-------- INFORMATION GIVEN --------
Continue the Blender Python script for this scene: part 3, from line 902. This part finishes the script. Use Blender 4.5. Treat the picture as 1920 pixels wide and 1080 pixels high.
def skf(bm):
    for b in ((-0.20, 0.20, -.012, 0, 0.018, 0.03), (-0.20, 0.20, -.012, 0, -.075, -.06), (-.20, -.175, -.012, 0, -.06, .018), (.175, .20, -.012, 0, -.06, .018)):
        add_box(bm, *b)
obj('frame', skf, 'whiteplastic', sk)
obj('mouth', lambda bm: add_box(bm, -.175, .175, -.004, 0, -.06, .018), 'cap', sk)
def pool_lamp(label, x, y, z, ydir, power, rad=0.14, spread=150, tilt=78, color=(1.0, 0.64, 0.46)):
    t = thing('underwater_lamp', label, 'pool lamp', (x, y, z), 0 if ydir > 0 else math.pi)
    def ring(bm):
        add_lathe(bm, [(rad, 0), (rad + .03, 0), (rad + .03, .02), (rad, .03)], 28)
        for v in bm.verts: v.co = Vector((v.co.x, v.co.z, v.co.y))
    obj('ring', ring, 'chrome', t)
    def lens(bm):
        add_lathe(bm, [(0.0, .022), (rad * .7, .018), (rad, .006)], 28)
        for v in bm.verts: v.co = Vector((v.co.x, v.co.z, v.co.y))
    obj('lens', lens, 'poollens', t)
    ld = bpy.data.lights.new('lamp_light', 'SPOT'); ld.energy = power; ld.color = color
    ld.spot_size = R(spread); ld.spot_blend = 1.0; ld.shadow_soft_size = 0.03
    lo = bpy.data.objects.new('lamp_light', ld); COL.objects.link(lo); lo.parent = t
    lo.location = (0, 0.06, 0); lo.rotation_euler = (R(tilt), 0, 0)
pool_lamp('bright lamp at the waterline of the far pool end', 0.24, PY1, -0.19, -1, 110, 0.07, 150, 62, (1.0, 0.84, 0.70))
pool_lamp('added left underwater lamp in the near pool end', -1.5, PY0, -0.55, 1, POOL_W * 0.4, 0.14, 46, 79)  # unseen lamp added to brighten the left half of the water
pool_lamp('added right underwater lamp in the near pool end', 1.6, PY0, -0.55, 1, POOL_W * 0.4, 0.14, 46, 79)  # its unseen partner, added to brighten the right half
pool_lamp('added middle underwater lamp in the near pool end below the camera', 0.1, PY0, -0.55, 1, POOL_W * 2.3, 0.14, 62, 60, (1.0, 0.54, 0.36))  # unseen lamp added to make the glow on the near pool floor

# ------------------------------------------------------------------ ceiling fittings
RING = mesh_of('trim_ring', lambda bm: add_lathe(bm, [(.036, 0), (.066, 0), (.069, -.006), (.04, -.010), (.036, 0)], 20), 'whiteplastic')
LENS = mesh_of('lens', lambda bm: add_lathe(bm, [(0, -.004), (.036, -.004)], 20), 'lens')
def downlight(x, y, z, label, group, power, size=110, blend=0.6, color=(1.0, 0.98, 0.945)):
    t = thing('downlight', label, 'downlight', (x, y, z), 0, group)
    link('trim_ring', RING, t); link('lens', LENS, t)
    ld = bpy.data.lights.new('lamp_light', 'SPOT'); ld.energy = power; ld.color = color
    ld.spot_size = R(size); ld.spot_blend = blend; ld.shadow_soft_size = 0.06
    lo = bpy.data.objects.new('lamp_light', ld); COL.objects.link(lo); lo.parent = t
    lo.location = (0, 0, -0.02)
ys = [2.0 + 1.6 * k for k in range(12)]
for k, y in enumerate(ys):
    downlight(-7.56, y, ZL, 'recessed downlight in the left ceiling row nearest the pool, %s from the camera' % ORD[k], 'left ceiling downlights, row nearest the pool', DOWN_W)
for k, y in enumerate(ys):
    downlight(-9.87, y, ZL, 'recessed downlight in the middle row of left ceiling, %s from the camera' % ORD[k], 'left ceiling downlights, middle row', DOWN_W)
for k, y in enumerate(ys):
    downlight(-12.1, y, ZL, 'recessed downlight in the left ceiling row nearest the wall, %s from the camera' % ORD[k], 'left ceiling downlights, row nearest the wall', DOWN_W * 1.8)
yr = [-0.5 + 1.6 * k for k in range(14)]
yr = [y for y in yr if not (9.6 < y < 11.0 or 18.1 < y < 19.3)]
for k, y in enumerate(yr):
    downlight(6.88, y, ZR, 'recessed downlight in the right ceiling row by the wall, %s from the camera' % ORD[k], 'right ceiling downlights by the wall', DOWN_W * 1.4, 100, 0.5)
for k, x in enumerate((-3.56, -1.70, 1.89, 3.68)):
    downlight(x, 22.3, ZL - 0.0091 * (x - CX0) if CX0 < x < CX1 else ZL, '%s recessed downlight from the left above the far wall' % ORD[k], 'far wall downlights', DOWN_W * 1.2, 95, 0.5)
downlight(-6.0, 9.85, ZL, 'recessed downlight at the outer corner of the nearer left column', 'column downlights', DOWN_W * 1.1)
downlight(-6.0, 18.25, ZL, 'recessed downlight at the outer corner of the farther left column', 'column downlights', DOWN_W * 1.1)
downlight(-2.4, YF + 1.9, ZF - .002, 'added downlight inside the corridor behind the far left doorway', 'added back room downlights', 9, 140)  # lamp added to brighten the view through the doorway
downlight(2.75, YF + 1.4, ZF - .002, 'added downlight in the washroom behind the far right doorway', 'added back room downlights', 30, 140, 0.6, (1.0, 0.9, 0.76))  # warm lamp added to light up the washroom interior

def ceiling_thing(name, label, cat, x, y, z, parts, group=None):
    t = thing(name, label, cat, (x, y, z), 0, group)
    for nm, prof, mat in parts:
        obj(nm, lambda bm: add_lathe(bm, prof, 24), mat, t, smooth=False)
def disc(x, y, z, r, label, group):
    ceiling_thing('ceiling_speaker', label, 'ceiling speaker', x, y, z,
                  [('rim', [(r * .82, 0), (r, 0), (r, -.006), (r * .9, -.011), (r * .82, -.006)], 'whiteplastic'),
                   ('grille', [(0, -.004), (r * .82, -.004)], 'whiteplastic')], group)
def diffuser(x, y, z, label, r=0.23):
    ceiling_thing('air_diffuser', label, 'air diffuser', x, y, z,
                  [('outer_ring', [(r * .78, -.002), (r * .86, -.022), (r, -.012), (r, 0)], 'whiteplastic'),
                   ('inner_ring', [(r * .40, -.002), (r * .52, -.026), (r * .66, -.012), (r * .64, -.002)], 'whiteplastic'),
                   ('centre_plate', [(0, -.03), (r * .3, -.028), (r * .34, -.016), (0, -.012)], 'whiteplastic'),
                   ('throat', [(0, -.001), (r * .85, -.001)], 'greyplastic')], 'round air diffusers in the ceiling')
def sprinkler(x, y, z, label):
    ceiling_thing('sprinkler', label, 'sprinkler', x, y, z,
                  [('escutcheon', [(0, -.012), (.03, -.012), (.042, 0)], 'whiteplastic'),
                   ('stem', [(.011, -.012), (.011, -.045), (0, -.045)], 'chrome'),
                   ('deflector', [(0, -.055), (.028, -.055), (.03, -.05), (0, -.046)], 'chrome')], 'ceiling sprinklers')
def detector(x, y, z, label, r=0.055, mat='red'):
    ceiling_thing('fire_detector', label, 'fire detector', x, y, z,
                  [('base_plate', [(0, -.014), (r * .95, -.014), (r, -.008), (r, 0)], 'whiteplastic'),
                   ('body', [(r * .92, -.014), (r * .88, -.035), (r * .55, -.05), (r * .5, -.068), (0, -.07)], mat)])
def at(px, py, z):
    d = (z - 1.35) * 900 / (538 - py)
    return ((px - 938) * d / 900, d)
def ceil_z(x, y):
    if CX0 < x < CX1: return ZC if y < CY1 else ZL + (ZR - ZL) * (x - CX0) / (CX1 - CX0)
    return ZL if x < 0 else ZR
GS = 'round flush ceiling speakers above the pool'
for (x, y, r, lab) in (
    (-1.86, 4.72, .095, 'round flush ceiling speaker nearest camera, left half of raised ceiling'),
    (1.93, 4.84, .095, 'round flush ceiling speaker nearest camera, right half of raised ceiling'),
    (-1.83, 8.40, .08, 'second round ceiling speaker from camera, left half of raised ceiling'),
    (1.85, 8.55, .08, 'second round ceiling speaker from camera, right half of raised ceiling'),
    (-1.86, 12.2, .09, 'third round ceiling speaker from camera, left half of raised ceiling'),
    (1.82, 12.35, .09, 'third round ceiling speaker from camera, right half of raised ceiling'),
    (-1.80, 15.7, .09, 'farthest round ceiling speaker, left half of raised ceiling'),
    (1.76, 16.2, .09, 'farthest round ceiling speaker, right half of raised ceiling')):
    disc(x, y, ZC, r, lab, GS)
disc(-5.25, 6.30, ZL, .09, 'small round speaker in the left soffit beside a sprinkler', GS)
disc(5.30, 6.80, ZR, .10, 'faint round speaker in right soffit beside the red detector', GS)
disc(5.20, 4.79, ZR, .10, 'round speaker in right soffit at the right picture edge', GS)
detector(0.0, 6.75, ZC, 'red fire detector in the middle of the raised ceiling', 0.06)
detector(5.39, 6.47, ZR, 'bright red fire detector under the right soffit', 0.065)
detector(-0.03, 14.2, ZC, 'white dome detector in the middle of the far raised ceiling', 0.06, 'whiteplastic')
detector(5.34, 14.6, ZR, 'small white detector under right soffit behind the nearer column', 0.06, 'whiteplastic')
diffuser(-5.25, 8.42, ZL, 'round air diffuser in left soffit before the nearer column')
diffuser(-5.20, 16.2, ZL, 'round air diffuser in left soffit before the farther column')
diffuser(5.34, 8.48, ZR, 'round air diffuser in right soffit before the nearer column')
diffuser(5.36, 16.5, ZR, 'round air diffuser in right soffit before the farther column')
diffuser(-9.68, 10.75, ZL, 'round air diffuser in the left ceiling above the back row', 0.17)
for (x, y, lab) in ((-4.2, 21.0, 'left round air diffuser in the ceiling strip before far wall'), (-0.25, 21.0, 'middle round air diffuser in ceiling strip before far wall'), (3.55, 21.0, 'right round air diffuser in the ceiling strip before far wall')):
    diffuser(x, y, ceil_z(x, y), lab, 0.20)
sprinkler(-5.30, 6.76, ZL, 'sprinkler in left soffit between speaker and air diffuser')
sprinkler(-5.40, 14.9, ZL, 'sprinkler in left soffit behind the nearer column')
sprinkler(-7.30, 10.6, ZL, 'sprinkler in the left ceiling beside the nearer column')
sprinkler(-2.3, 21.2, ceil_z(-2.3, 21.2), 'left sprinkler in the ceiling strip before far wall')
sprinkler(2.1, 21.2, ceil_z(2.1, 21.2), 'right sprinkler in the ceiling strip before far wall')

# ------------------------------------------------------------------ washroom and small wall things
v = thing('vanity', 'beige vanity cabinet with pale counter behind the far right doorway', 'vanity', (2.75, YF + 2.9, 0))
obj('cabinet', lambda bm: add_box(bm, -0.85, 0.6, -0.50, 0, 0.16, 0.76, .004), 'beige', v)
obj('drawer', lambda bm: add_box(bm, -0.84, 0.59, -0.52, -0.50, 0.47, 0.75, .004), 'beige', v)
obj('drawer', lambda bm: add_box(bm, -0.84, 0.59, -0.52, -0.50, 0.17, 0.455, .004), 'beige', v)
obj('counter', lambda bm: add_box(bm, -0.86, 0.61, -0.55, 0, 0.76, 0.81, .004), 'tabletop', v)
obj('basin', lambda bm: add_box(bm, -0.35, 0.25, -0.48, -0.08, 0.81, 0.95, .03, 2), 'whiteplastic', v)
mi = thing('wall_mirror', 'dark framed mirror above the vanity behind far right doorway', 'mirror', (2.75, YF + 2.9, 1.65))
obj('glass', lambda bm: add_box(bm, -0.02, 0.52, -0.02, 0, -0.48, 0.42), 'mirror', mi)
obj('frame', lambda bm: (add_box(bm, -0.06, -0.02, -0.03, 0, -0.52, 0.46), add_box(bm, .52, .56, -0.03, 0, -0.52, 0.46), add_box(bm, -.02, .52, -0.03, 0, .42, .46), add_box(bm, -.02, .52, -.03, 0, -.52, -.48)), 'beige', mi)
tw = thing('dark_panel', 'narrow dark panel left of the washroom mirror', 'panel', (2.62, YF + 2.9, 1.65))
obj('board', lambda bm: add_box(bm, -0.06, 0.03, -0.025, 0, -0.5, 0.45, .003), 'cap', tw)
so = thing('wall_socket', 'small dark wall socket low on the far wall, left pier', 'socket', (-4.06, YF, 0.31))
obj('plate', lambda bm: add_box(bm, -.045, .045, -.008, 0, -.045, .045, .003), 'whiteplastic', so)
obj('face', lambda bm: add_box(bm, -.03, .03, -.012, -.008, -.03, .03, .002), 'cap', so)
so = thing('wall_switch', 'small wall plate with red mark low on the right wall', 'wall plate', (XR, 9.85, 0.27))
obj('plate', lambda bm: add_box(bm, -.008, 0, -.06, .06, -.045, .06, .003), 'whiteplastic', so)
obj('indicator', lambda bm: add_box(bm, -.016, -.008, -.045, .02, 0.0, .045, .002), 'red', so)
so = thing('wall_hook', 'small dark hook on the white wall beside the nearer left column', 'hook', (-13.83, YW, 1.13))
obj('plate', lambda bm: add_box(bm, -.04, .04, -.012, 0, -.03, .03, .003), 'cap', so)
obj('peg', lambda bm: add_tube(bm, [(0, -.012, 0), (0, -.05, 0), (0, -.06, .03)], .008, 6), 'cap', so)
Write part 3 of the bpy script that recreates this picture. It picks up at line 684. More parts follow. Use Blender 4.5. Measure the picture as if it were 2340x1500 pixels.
--------
*JOB*. Point out every line holding the string "parts" and copy it.

*PROBLEM SOLUTION*.
def ceiling_thing(name, label, cat, x, y, z, parts, group=None):
    for nm, prof, mat in parts:
Write part 3 of the bpy script that recreates this picture. It picks up at line 684. More parts follow. Use Blender 4.5. Measure the picture as if it were 2340x1500 pixels.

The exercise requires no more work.